The syntaxrule and datarule macros are applied automatically by the framework code, so users should only be concerned about datafield. All data items in the data rules must be marked as such using this macro, for example:

email:{{ipa.datafield(subject.mail.0)|quote}}

Alternatives considered#

Template languages#

Several possible tools were considered and tested for implementing these relationships before settling on jinja2:

  • For prototyping only: built-in python code. This could take advantage of the ability to query the API from within FreeIPA. However, it would be unsafe to allow administrators to add new mappings that run arbitrary code, so this does not satisfy the goal of giving administrators the ability to define their own mappings.
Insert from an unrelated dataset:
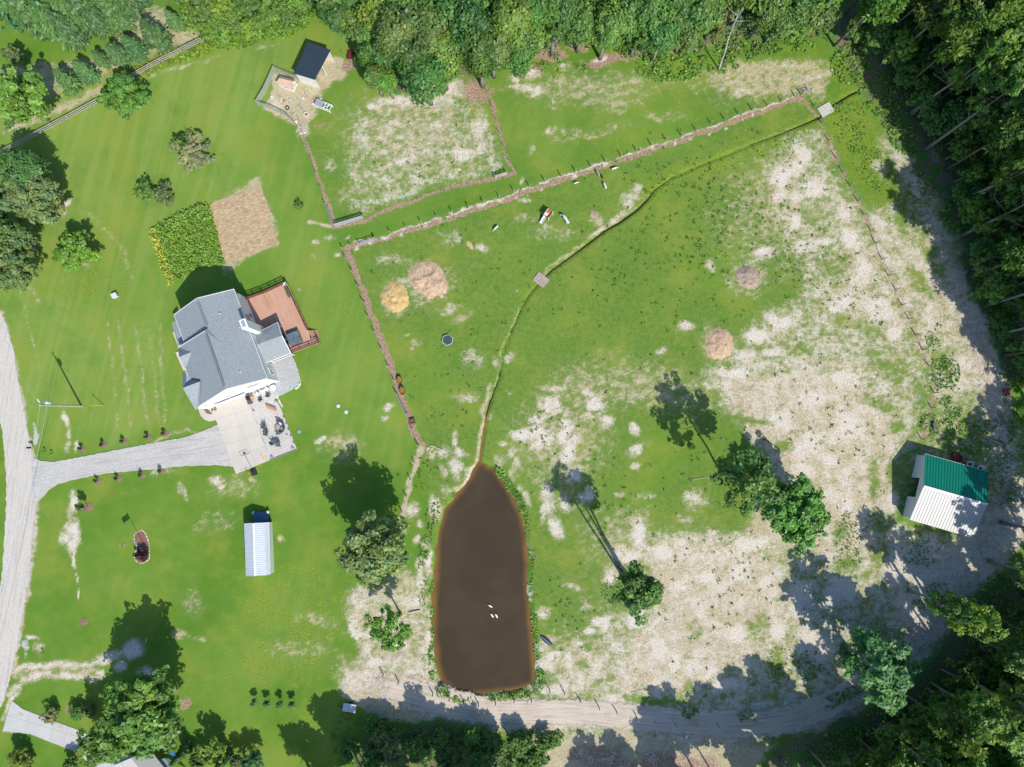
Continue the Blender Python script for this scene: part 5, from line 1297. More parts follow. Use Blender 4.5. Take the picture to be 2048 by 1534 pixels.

  • Jinja2. Nice because it doesn’t reinvent the wheel by defining a new syntax, but would add a dependency to FreeIPA. Would also probably need to use its sandboxing features to prevent becoming a vector for arbitrary code execution.

  • Custom syntax, perhaps similar to NIS format specifiers. Would only need to define syntax for what we need, but a whole language would need to be defined and implemented.

Data interpolation#

This blog post (archived here) analyzes some alternative ways of using jinja2 to format rules, besides the current option of substituting data rules into syntax rules.

Rule suppression#

In retrospect, the definitions of the syntaxrule, datarule, and datafield macros are difficult to understand and modify, in part because it is difficult to avoid introducing unintended whitespace into the produced output. As a result of this, the code has a couple of minor bugs where sections are produced that should not be, which are difficult to fix because of the brittleness of the macros. We may want to consider an alternative implementation, such as:

  • It may be possible to write a more flexible implementation as a jinja2 tag rather than macros. Although not necessarily easier to understand, a parser extension might be able to handle the relationship between syntax rules, data rules, data fields, and openssl sections better because it has access to the internal AST of the template.

  • Instead of simply rendering things to see if they produce output, we could explicitly tag data rules with the data items they depend on. Then we could automatically insert {% if %} statements into the code to suppress things when those data items are unavailable. Of course, if the tagged data items were incorrect the suppression would not work correctly.

  • Finally, if we were interpolating user data during each render rather than just the final one (this solution for example) we could easily drop any rules that didn’t produce output. However, then we would be at much higher risk of template injection attacks.